* What this task involves *
Find how many lines in the material hold the word "objects", then state that number and nothing more.

* Excerpted records *

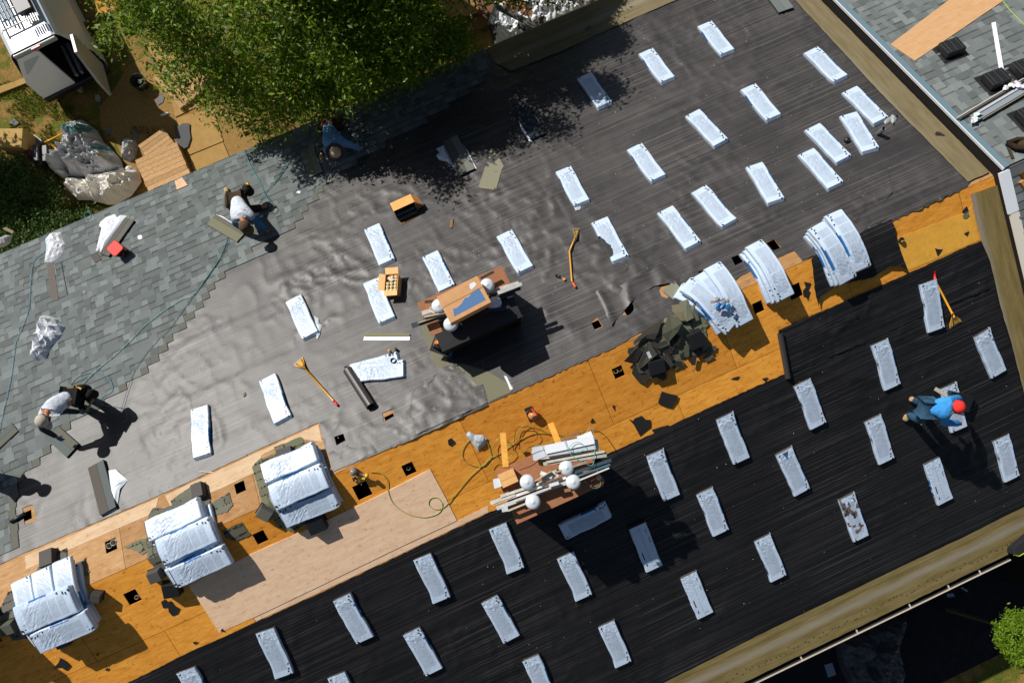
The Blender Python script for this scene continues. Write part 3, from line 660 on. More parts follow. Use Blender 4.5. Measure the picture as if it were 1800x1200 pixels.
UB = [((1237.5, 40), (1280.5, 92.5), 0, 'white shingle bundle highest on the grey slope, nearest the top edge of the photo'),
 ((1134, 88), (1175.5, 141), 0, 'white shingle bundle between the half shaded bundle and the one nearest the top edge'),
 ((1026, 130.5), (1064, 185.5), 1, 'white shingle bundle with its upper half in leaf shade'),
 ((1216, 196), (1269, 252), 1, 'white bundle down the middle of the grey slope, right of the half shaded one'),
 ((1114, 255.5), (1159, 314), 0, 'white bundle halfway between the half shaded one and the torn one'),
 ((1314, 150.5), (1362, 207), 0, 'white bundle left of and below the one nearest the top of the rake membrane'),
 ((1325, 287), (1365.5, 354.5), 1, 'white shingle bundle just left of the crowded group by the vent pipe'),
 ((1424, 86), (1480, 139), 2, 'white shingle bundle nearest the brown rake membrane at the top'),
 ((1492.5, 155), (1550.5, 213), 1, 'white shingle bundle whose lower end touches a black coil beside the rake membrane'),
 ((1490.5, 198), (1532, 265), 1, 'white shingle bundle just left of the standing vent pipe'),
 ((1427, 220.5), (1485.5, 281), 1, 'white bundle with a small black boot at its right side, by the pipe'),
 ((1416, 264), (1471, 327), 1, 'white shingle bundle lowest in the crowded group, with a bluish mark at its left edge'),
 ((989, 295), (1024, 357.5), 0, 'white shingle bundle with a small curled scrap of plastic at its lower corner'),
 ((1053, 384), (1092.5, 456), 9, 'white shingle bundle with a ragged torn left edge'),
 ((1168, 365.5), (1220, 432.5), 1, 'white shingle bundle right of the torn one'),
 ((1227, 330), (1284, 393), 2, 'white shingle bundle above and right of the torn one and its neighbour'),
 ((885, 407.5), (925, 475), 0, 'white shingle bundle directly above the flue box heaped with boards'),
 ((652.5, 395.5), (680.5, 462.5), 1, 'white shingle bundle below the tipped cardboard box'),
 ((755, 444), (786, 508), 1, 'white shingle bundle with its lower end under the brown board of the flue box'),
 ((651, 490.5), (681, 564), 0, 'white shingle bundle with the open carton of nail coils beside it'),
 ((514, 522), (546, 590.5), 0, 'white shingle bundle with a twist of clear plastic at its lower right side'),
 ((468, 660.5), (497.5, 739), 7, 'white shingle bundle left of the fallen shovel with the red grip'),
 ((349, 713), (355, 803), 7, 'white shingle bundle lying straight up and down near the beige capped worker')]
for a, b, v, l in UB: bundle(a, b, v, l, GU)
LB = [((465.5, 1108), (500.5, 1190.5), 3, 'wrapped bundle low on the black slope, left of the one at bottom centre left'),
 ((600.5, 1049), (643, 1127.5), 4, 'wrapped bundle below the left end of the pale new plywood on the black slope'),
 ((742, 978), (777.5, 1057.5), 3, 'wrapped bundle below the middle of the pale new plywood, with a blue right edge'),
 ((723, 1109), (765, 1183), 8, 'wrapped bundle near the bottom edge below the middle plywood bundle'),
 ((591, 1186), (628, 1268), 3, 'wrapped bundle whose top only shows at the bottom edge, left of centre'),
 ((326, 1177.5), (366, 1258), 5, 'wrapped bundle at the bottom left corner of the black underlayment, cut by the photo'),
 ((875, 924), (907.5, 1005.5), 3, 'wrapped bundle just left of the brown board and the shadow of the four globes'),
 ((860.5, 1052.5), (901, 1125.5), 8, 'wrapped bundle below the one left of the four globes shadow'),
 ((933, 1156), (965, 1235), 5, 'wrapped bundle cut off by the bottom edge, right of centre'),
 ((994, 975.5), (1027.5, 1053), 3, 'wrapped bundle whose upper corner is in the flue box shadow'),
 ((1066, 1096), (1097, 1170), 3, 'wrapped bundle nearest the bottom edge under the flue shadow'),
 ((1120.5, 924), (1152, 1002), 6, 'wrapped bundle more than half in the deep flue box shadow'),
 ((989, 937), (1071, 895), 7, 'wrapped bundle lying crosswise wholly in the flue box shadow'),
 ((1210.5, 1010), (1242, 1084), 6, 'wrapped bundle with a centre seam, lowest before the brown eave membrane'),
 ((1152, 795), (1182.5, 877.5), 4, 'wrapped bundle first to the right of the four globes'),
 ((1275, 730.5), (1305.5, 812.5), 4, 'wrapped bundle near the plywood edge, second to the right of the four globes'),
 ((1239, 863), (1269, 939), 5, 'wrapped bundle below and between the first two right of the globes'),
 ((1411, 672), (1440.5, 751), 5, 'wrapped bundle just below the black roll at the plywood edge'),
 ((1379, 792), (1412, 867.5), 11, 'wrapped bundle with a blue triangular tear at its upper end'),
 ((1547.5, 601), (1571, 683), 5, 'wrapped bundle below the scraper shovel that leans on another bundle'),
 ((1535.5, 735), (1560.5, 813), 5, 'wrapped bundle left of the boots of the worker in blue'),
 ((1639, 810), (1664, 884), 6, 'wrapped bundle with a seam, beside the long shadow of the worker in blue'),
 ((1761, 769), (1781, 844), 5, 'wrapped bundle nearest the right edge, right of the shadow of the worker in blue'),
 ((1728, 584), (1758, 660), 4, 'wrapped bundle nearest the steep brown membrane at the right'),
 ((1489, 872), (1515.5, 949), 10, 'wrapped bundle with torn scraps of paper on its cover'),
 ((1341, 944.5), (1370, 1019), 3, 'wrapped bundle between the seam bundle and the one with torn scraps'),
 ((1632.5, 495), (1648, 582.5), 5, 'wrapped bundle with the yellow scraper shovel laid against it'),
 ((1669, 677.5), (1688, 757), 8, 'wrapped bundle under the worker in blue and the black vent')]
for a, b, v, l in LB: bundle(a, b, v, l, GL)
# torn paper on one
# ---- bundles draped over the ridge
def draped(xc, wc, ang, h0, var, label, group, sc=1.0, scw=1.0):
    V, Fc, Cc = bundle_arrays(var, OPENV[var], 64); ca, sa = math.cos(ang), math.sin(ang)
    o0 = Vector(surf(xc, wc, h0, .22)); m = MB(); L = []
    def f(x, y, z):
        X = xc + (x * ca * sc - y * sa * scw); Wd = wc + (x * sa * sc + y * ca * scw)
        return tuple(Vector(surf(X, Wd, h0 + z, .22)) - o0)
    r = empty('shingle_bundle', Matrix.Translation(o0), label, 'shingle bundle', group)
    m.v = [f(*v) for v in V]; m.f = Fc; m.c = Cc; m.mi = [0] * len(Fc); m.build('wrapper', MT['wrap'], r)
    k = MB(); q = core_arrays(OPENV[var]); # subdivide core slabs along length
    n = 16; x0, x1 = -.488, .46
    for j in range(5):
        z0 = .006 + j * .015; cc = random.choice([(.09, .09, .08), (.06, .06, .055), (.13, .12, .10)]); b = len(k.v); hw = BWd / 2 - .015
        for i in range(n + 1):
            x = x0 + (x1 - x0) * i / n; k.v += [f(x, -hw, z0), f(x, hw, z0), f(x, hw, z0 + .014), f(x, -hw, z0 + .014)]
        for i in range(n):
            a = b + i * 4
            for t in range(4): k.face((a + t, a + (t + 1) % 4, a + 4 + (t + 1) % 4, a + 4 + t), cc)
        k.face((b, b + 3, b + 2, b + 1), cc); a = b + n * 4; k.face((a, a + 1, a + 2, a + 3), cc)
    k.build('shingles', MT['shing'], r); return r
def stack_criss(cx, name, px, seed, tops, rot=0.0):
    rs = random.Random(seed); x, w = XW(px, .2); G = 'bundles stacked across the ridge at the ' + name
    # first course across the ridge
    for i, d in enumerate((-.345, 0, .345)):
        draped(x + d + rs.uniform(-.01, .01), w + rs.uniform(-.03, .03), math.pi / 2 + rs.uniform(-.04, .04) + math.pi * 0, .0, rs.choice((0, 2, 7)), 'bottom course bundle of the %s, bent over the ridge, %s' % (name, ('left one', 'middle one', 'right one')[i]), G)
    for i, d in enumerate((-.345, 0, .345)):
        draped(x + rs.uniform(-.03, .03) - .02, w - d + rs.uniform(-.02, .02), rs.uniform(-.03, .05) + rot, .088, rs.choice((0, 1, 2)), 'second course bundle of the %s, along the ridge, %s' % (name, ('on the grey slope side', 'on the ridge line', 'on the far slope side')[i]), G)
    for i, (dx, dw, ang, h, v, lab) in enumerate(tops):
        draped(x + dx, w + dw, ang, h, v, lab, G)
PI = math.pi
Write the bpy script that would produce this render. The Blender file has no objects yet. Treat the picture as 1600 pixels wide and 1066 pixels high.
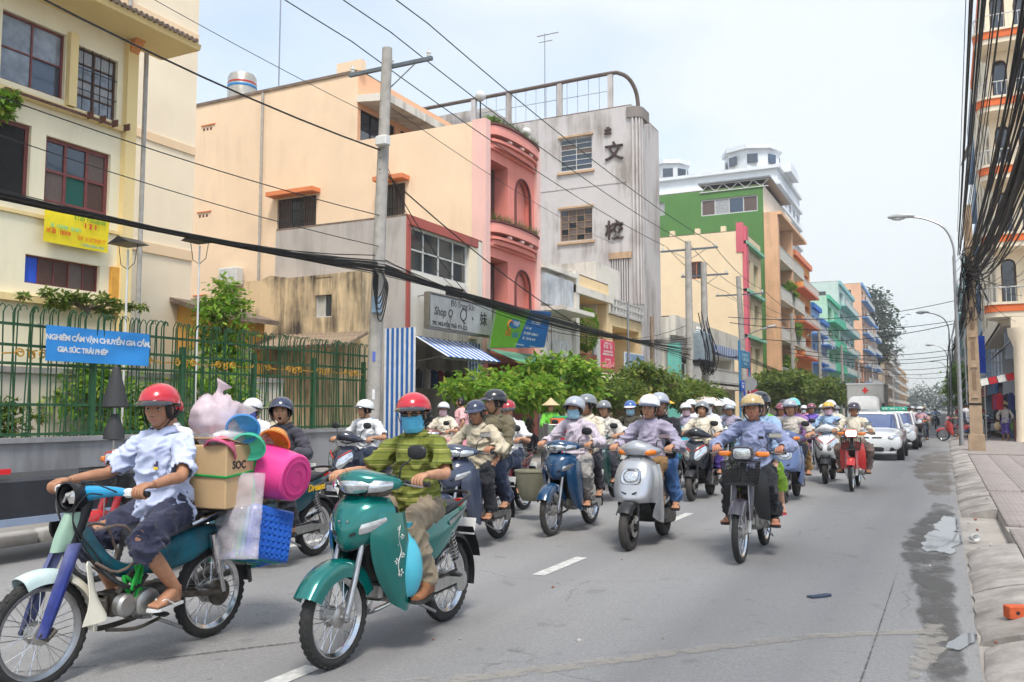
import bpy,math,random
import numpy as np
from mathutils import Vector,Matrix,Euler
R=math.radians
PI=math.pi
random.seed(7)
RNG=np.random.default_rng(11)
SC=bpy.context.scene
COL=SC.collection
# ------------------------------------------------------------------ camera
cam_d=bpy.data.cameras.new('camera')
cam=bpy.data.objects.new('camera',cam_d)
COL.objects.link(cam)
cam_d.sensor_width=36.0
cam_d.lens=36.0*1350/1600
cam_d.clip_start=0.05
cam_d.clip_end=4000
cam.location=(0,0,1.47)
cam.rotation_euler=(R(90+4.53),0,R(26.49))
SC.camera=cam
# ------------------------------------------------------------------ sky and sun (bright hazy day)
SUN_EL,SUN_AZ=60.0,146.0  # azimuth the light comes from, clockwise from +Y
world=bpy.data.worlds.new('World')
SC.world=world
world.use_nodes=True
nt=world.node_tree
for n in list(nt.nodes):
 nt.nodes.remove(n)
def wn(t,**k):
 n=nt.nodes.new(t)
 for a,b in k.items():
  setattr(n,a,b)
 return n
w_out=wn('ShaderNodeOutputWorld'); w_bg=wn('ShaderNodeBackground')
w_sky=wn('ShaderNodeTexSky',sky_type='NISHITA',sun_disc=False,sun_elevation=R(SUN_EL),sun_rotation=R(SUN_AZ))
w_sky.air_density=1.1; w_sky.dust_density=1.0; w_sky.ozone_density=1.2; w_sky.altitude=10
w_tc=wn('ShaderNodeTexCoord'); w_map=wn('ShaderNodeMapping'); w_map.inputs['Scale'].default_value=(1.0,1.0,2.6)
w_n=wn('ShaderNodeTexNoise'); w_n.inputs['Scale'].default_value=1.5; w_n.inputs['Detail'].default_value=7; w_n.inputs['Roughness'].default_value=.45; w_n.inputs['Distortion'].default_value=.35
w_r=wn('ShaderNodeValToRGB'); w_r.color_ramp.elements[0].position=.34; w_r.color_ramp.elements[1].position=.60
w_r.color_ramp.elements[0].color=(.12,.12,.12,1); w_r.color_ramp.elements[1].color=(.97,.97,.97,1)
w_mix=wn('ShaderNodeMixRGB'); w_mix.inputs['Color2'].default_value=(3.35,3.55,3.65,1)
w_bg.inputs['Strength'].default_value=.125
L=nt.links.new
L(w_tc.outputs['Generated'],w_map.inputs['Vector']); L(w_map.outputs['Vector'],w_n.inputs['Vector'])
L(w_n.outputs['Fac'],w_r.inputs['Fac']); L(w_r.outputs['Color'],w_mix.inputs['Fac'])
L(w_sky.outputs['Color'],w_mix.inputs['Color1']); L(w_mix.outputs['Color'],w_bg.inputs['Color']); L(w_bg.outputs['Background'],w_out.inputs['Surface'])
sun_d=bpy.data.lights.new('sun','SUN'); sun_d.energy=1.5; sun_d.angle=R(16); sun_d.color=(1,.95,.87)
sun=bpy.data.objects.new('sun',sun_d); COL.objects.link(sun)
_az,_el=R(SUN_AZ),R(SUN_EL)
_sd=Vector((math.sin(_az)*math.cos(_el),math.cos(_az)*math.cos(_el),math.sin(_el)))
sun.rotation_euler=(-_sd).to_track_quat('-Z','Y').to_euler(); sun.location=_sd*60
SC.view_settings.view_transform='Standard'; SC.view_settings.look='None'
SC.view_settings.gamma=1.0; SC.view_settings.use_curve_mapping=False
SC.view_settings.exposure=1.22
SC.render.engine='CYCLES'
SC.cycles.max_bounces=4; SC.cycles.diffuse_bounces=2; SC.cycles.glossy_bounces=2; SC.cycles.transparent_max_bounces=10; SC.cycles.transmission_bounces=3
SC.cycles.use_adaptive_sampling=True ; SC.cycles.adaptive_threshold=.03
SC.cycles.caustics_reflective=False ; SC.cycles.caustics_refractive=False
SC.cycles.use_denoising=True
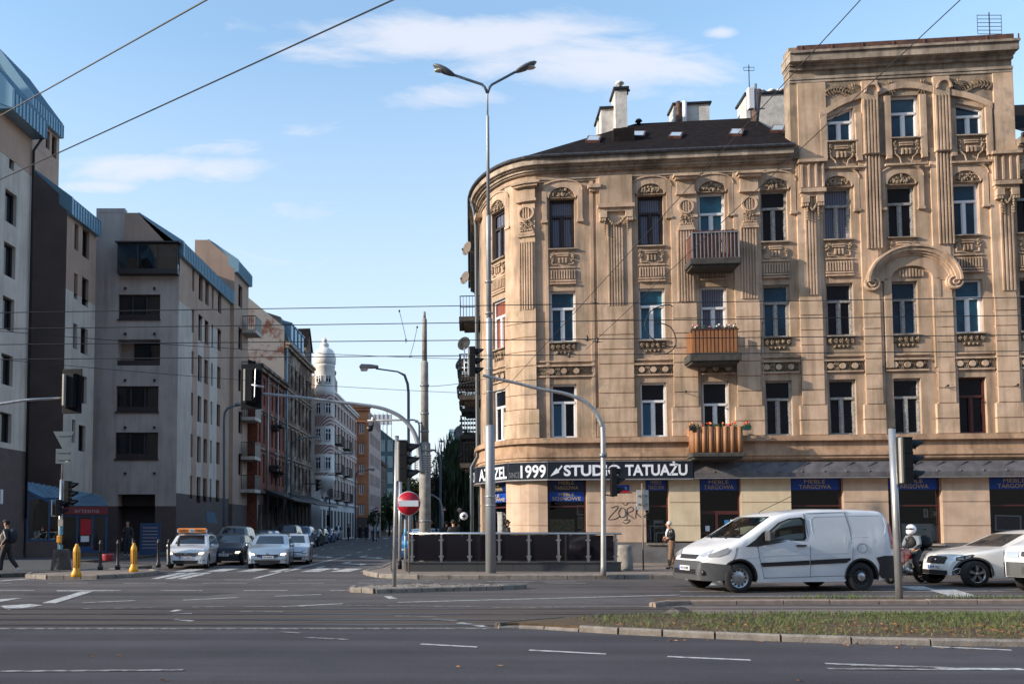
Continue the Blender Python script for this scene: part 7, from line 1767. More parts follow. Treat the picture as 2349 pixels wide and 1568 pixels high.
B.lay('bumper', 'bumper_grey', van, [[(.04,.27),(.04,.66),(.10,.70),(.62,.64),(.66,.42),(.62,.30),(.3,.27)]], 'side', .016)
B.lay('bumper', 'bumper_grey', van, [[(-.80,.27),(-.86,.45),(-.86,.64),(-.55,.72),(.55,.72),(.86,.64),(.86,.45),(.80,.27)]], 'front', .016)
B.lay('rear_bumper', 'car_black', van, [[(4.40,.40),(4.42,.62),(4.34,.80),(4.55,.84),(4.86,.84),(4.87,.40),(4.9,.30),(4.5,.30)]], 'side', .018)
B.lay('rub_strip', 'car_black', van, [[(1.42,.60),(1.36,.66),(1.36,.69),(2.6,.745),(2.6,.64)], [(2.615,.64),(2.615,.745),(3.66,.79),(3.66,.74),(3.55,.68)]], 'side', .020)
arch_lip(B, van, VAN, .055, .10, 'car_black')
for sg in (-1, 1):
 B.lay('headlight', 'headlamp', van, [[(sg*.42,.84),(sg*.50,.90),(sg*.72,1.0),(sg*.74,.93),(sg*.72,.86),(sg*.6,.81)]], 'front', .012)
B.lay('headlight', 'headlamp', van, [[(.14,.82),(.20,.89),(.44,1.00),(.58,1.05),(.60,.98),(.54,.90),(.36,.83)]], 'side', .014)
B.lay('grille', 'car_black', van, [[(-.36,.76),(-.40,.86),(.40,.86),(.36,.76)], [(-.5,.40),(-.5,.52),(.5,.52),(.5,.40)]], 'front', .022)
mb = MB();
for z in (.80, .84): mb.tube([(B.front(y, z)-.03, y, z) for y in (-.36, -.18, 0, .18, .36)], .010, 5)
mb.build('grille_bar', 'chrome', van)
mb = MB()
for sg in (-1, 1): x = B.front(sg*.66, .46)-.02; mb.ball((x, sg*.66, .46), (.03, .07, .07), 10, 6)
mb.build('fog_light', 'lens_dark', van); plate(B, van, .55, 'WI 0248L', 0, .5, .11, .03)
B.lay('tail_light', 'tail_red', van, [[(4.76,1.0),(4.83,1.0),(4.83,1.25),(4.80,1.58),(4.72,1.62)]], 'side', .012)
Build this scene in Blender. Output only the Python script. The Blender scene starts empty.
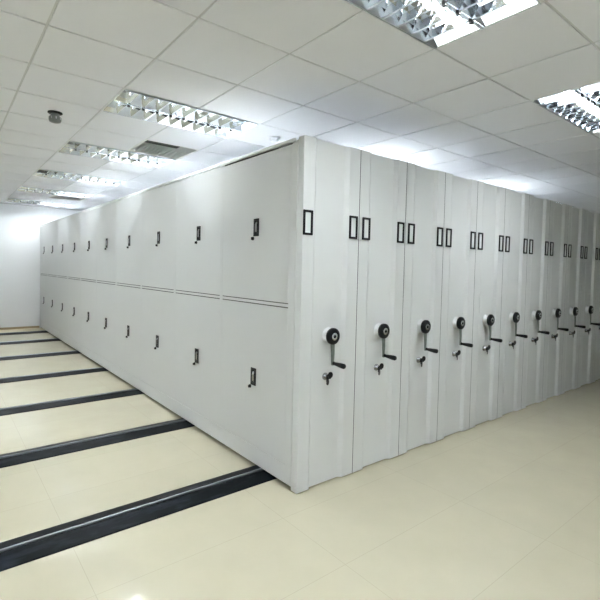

* Problem solution *
4